I say "toleration" because smug and self-satisfied white people often tout Canada as a tolerant country. I doubt many of our Indigenous sisters and brothers (or any other non-white) would agree with this statement on the surface. But even if it were true, what does it mean that Canadians see themselves as tolerant, anyway? To tolerate something means that you put up with or endure it. It is a distant and arrogant attitude rooted in a superiority complex; it tells us a great deal about the way Canada sees non-white and especially Indigenous people. I believe that in the hostility and violence that come our way whenever we assert our rights and defend what is ours, we find out what it means to be a tolerated people.

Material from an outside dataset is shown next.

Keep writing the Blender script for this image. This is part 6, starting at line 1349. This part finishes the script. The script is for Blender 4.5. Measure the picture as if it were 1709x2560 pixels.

We often forget just how thin even the veneer is. It has only been one generation since our people were forced to live with a system of open and organized racist oppression in this country. Until the 1960s, the kind of back-of-the-bus and separate washroom apartheid made infamous in the United States' treatment of blacks was commonplace in Canada toward Indians. Things have changed, but have attitudes? Open racism is seen to be impolite and crude these days, but that doesn't mean that mainstream Canadians are not racist. It only means they don't show it. Am I overreacting? Consider the fact that the Reform Party has a huge political constituency, millions of supporters and great influence on the government as the Official Opposition in Parliament. The same Reform Party has an official policy of promoting the legal and social assimilation of Indigenous peoples and a cancellation of Canada's historic treaty obligations toward our peoples. This is fancy wording for a simple idea: terminating Indians.
When the Mi'kmaq achieved a limited recognition of their treaty rights in the recent Marshall decision, the Reform Party called for a "stay" of the decision, meaning they called for the government of Canada to ignore the Supreme Court. The fact that there is no legal process or constitutional way to do such a thing as "stay" a Supreme Court decision didn't seem to matter.